• [TO BE DONE]: Each line containing the word "steel" must be reported.

• [DATA SEGMENT]:
########################################

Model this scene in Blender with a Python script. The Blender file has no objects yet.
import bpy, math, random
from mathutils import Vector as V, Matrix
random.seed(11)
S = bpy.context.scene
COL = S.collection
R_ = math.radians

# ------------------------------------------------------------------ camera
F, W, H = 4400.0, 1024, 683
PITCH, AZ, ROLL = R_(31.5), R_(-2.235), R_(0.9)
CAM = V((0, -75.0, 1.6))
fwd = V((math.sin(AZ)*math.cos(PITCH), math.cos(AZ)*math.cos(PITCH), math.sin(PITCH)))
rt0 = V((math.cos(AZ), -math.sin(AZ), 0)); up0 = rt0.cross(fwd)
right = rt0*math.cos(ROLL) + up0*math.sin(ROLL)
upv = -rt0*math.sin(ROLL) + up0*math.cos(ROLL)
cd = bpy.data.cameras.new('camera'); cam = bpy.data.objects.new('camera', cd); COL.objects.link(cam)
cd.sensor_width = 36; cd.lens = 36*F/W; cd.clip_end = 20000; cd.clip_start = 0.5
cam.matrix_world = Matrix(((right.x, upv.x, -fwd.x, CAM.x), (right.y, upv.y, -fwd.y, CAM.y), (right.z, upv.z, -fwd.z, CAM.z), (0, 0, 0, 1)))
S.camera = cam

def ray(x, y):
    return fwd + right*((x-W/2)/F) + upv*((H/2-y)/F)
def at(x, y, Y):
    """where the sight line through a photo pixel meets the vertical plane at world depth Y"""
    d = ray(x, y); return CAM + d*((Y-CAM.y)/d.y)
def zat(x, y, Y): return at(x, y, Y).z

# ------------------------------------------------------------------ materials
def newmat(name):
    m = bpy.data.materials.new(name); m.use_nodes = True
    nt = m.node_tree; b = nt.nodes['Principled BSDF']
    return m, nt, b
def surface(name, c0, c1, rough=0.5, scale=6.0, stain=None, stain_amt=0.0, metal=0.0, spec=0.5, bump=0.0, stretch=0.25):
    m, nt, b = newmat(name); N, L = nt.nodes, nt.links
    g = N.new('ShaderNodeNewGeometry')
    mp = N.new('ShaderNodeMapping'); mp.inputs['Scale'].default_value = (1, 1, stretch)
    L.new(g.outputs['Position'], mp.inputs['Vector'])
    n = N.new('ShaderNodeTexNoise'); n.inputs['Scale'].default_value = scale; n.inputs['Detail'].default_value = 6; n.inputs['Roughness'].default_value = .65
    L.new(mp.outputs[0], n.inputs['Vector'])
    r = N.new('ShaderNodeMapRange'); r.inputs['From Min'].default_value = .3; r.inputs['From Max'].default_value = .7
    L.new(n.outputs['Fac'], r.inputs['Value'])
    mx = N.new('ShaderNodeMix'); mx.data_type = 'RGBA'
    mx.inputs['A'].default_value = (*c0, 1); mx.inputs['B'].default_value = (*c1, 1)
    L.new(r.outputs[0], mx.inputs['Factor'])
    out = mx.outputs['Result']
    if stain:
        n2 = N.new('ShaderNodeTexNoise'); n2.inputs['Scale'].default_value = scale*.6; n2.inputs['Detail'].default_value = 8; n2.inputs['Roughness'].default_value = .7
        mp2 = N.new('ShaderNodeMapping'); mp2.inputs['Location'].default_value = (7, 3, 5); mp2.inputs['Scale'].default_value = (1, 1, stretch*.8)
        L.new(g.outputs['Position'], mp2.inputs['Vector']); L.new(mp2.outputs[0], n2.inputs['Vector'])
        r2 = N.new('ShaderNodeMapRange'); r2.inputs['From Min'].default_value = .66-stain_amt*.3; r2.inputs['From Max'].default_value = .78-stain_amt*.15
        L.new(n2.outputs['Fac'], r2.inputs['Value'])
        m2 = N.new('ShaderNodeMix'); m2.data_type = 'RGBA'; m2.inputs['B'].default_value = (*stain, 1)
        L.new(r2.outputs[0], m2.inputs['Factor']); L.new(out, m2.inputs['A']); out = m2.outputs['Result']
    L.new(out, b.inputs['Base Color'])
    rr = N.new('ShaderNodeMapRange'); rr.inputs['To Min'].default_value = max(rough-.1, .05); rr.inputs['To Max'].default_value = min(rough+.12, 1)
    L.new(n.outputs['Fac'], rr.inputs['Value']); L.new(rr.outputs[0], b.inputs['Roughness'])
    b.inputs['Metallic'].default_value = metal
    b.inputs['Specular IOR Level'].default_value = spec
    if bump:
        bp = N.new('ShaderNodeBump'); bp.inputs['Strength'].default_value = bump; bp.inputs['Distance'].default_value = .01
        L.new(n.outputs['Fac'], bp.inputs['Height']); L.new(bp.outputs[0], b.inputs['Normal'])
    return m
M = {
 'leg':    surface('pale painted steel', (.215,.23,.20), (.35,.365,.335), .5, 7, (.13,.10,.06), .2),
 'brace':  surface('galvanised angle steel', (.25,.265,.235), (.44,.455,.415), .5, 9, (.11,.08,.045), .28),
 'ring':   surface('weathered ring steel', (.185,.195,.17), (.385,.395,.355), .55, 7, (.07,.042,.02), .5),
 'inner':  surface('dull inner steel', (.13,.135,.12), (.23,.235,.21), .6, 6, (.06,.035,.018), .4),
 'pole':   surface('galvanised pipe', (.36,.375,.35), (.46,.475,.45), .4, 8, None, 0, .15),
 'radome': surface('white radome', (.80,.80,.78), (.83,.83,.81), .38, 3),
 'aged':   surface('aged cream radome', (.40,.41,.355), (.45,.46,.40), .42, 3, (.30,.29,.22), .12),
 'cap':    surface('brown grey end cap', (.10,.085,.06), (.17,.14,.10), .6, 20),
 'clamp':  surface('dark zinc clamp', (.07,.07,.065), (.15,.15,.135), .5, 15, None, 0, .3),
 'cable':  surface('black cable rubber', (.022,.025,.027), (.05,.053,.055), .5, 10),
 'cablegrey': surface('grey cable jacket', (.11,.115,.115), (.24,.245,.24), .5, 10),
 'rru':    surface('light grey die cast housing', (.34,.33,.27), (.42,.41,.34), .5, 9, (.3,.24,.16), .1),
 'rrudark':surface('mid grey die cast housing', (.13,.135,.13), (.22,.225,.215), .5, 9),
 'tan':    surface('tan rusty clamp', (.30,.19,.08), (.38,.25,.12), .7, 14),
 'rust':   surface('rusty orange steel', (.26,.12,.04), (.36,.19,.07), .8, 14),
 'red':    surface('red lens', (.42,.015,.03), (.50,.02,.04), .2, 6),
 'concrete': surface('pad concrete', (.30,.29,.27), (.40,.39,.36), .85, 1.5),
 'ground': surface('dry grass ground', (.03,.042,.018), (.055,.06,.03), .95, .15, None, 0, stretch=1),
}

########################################

• [ANSWER BELOW]:
 'leg':    surface('pale painted steel', (.215,.23,.20), (.35,.365,.335), .5, 7, (.13,.10,.06), .2),
 'brace':  surface('galvanised angle steel', (.25,.265,.235), (.44,.455,.415), .5, 9, (.11,.08,.045), .28),
 'ring':   surface('weathered ring steel', (.185,.195,.17), (.385,.395,.355), .55, 7, (.07,.042,.02), .5),
 'inner':  surface('dull inner steel', (.13,.135,.12), (.23,.235,.21), .6, 6, (.06,.035,.018), .4),
 'rust':   surface('rusty orange steel', (.26,.12,.04), (.36,.19,.07), .8, 14),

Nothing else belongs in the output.